Activities to Improve Your Public Speaking

The anticipation of a public speaking event may be rife with anxieties. Some people simply stress over the need to be adequately prepared while others suffer from full-fledged glossophobia - a fear of public speaking. Regardless of your specific qualms about speaking in public, certain activities can improve the experience for you and the audience.
  1. Modeling Great Speakers

    • Finding great speakers and modeling their behavior is one way to improve your public speaking skills. Bakari Aki II, Ph.D. in his April 2010 article, "The Science of Confidence," explains he advises students in his public speaking course to find speakers who are masters of their trade.

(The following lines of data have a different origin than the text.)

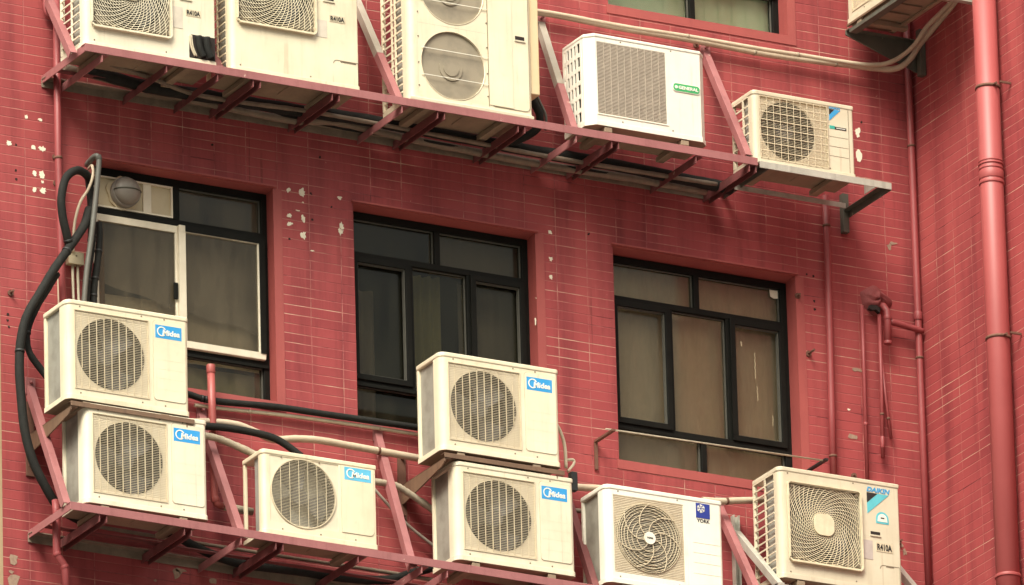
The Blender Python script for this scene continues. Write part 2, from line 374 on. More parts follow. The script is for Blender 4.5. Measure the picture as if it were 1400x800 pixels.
# ------------------------------------------------------------------ air conditioners (local: x right, y into the wall, z up; front face y=0)
def arc(cx, cy, r, a0, a1, n=6):
    return [(cx+r*math.cos(R(a0+(a1-a0)*i/n)), cy+r*math.sin(R(a0+(a1-a0)*i/n))) for i in range(n+1)]
def shell(p, W, H, D, rl, rr, ls, hole, body='cream', chamfer=False, lid=.028, pan=.03, screws=(.084, .468, .61), open_back=True, coil=(.03, .14), coilmat='coil'):
    n = 1 if chamfer else 6
    L = [(0, ls)]+arc(rl, rl, rl, 180, 270, n); Rr = arc(W-rr, rr, rr, 270, 360, n)+[(W, D)]
    z0, z1 = pan, H-lid
    mb = MB(); sm = not chamfer
    mb.grid([[(x, y, z0) for x, y in L], [(x, y, z1) for x, y in L]], 0, sm)
    mb.grid([[(x, y, z0) for x, y in Rr], [(x, y, z1) for x, y in Rr]], 0, sm)
    x0, x1 = L[-1][0], Rr[0][0]; hx0, hz0, hx1, hz1 = hole
    for a, b, c, d in ((x0, z0, hx0, z1), (hx1, z0, x1, z1), (hx0, z0, hx1, hz0), (hx0, hz1, hx1, z1)):
        mb.face([(a, 0, b), (c, 0, b), (c, 0, d), (a, 0, d)])
    for a, b, c, d in ((hx0, hz0, hx1, hz0), (hx1, hz0, hx1, hz1), (hx1, hz1, hx0, hz1), (hx0, hz1, hx0, hz0)):
        mb.face([(a, 0, b), (c, 0, d), (c, .02, d), (a, .02, b)])
    for sx in screws:
        for sz in (z1-.008, pan+.012): mb.disc((sx, .001, sz), .0045, n=8, mat=1, h=.003)
    c = mb.build('casing', [body, 'seam'], p)
    # top cover, a lid with its own rim
    e = .004; out = [(-e, D)]+[(x-e, y-e) for x, y in arc(rl, rl, rl, 180, 270, n)]+[(x+e, y-e) for x, y in arc(W-rr, rr, rr, 270, 360, n)]+[(W+e, D)]
    t = MB(); t.prism(out, (0, 0, z1), (0, 0, H), (1, 0, 0), (0, 1, 0)); t.build('top_cover', body, p, bevel=.006)
    b = MB(); b.prism([(x, y) for x, y in out], (0, 0, 0), (0, 0, pan), (1, 0, 0), (0, 1, 0))
    for k in (.15, .5, .8): b.box((W*k, D*.3, -.004), (W*k+.03, D*.75, 0))
    b.m = [1 if all(abs(b.v[i].z) < 1e-6 or b.v[i].z < 0 for i in f) else 0 for f in b.f]
    b.build('base_pan', [body, 'underside'], p, bevel=.004)
    for k in (.16, .80):
        f = MB(); f.box((W*k-.025, .0, -.035), (W*k+.025, D+.02, -.0045)); f.build('foot', 'underside', p, bevel=.003)
    k = MB(); k.box((.014, ls+coil[0]-.03, pan), (.03, coil[1], z1)); k.box((.03, coil[1]-.02, pan), (W-.2, coil[1], z1)); k.build('coil', coilmat, p)
    q = MB(); q.box((0, D-.022, pan), (.018, D, z1)); q.build('corner_post', body, p, bevel=.003)
    q = MB(); q.box((W-.24, D-.012, pan), (W-.003, D-.002, z1)); q.build('back_panel', body, p)
    return c
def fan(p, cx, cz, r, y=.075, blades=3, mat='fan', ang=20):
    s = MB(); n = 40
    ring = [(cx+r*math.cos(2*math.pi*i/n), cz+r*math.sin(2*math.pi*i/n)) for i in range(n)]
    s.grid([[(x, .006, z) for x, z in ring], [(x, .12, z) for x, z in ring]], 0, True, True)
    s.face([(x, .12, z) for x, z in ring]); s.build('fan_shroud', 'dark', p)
    f = MB(); f.disc((cx, y+.01, cz), r*.24, n=20, h=.04)
    for b in range(blades):
        a0 = R(ang+360/blades*b); rows = []
        for i in range(7):
            rr = r*(.2+.74*i/6); row = []
            for j in range(7):
                t = j/6; a = a0+(t*.95+.18*i/6)*1.25
                row.append((cx+rr*math.cos(a), y-.02+.05*t, cz+rr*math.sin(a)))
            rows.append(row)
        f.grid(rows)
    f.build('fan', mat, p)
def holed_plate(mb, x0, z0, x1, z1, cx, cz, r, y, mat=0, n=64):
    inner = []; outer = []
    for i in range(n):
        a = 2*math.pi*i/n; c, s_ = math.cos(a), math.sin(a)
        t = min(((x1-cx)/c if c > 1e-9 else (x0-cx)/c if c < -1e-9 else 1e9), ((z1-cz)/s_ if s_ > 1e-9 else (z0-cz)/s_ if s_ < -1e-9 else 1e9))
        inner.append((cx+r*c, y, cz+r*s_)); outer.append([cx+t*c, y, cz+t*s_])
    for X, Z in ((x0, z0), (x1, z0), (x1, z1), (x0, z1)):
        j = min(range(n), key=lambda i: (outer[i][0]-X)**2+(outer[i][2]-Z)**2); outer[j] = [X, y, Z]
    mb.grid([outer, inner], mat, False, True)
    mb.grid([inner, [(x, y+.02, z) for x, _, z in inner]], mat, True, True)
def circ(cx, cz, r, n=56, y=0): return [(cx+r*math.cos(2*math.pi*i/n), y, cz+r*math.sin(2*math.pi*i/n)) for i in range(n+1)]
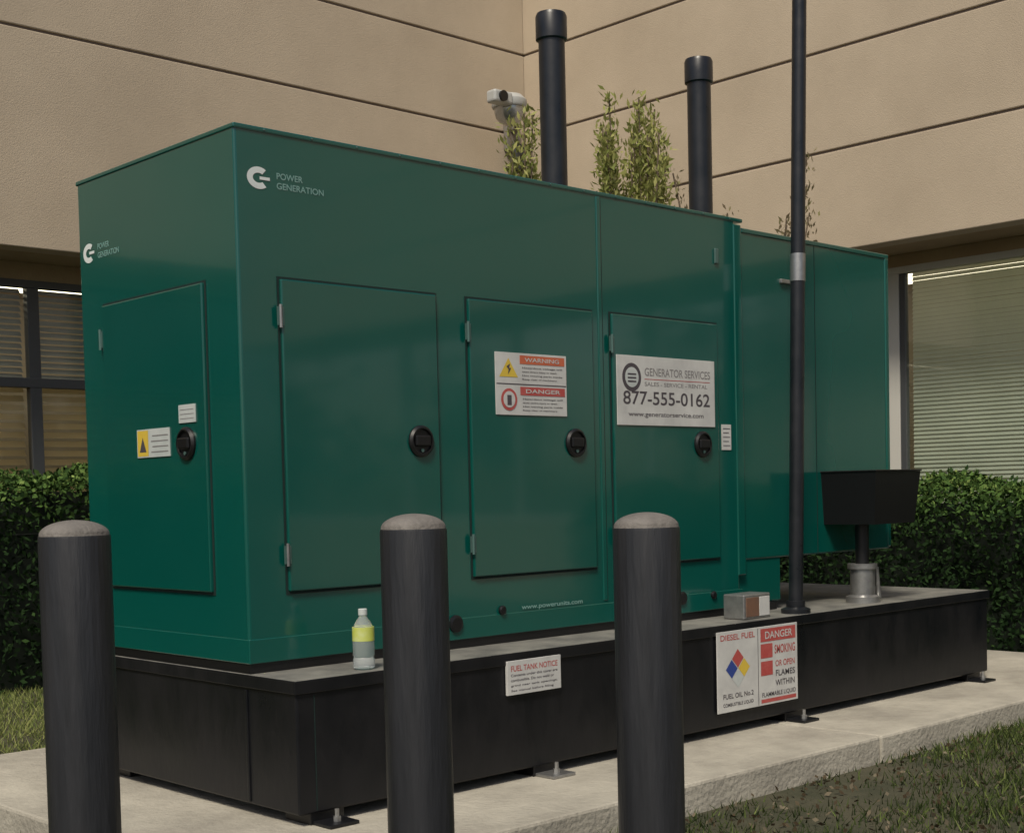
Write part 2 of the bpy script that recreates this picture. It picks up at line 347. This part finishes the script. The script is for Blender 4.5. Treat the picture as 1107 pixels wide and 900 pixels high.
def logo(face,cu,cz,r,off,sgn,tw):
    pts=[];n=22
    for k in range(n+1):
        a=math.radians(50+260*k/n); pts.append((cu+sgn*r*1.25*math.cos(a),cz+r*math.sin(a)))
    for k in range(n,-1,-1):
        a=math.radians(50+260*k/n); pts.append((cu+sgn*r*.62*math.cos(a),cz+r*.45*math.sin(a)))
    for k in range(n):
        poly('logo_mark',face,[pts[k],pts[k+1],pts[2*n+1-k-1],pts[2*n+1-k]],off,LOGO,G)
    rect('logo_bar',face,cu+sgn*r*.1,cu+sgn*r*1.2,cz-r*.14,cz+r*.14,off-.0004,LOGO,G)
    text('logo_text_1','POWER','%s'%face,cu+sgn*r*1.9,cz+.006,off,tw*.55,LOGOD,G,.022)
    text('logo_text_2','GENERATION','%s'%face,cu+sgn*r*1.9,cz-.028,off,tw,LOGOD,G,.022)
logo('F',.095,2.325,.038,-.0015,1,.20)
logo('E',1.065,2.205,.038,-.0015,-1,.17)
def hazard_panel(face,u0,u1,v0,v1,off,col,tri):
    h=v1-v0; w=u1-u0
    rect('label_band',face,u0+.33*w,u1-.02*w,v1-.34*h,v1-.05*h,off,col,G)
    text('label_word','WARNING' if col is not RED else 'DANGER',face,u0+.40*w,v1-.26*h,off-.001,w*.50,WHITE,G,h*.14)
    for k in range(4):
        text('label_line',('Hazardous voltage will','cause severe injury or death','Hot moving parts inside','Keep clear of machinery')[k],face,u0+.36*w,v1-(.49+.13*k)*h,off,(.58-.08*(k%2))*w,INK,G,.07*h)
    cu=u0+.17*w; cz=v0+.5*h
    if tri:
        poly('label_triangle',face,[(cu-.13*w,cz-.30*h),(cu+.13*w,cz-.30*h),(cu,cz+.34*h)],off,YEL,G)
        poly('label_bolt',face,[(cu-.03*w,cz+.05*h),(cu+.02*w,cz+.15*h),(cu+.005*w,cz),(cu+.035*w,cz),(cu-.01*w,cz-.22*h),(cu,cz-.05*h)],off-.001,INK,G)
    else:
        lathe('label_ring',[(h*.38,0),(h*.38,.0005)],P(face,cu,cz,off),RED,G,28,'-Y')
        lathe('label_ring_in',[(h*.28,0),(h*.28,.0005)],P(face,cu,cz,off-.001),WHITE,G,28,'-Y')
        rect('label_hand',face,cu-.03*w,cu+.03*w,cz-.20*h,cz+.15*h,off-.002,INK,G)
plate('safety_label','F',1.172,1.575,1.535,1.785,-.019,.004,WHITE,G)
rect('label_split','F',1.175,1.572,1.657,1.661,-.0198,INK,G)
hazard_panel('F',1.175,1.572,1.663,1.782,-.0200,ORANGE,True)
hazard_panel('F',1.175,1.572,1.538,1.655,-.0200,RED,False)
plate('service_sign','F',1.89,2.565,1.505,1.81,-.020,.005,WHITE,G,.001)
lathe('service_badge',[(.062,0),(.062,.0006)],(1.985,-.0203,1.715),INK,G,36,'-Y')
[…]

According to Aki, when students view and analyze the videos of great public speakers, they raise their own personal standards. Through mimicry, they can begin to incorporate similar behaviors and improve their own abilities.

    Look Within

    • It's easy to clam up when trying to imagine how to address a large group of people. Oprah Winfrey, in her 2003 article, "How to Talk to a Crowd," advises readers to go within and figure out the thing they truly want to communicate. She uses the example of her acceptance speech for the Bob Hope Humanitarian Award at the 2002 Emmy's. Several hours before the show, she began to think about when she first connected to the meaning of the word humanitarian and she found a crowd-pleasing anecdote to open her speech. Connecting your topic to a memory can improve your speech and help you dig deeper into the purpose behind it.

    Practice

    • Most activities are improved with practice. In the case of public speaking, practice is especially valuable because it allows you an opportunity to hear your speech out loud prior to giving it. Practicing in front of friends or family can add further benefits because they can critique you and offer areas for improvement in addition to providing support and encouragement. Simply practicing in front of a mirror can also be helpful to get comfortable with the speech's flow and structure.

    Classes and Groups

    • Joining a public speaking class or group can help you improve your ability to speak in front of crowds. The 2010 article, "A Toast to Public Speaking," in Spin News Magazine, illuminates the benefits of joining a group like Toastmasters as a way to improve speaking. Toastmasters, which started in the 1920s as a group of people trying to improve their toasts at weddings and other events, now has more than 260,000 members. Other options are community colleges classes on public speaking.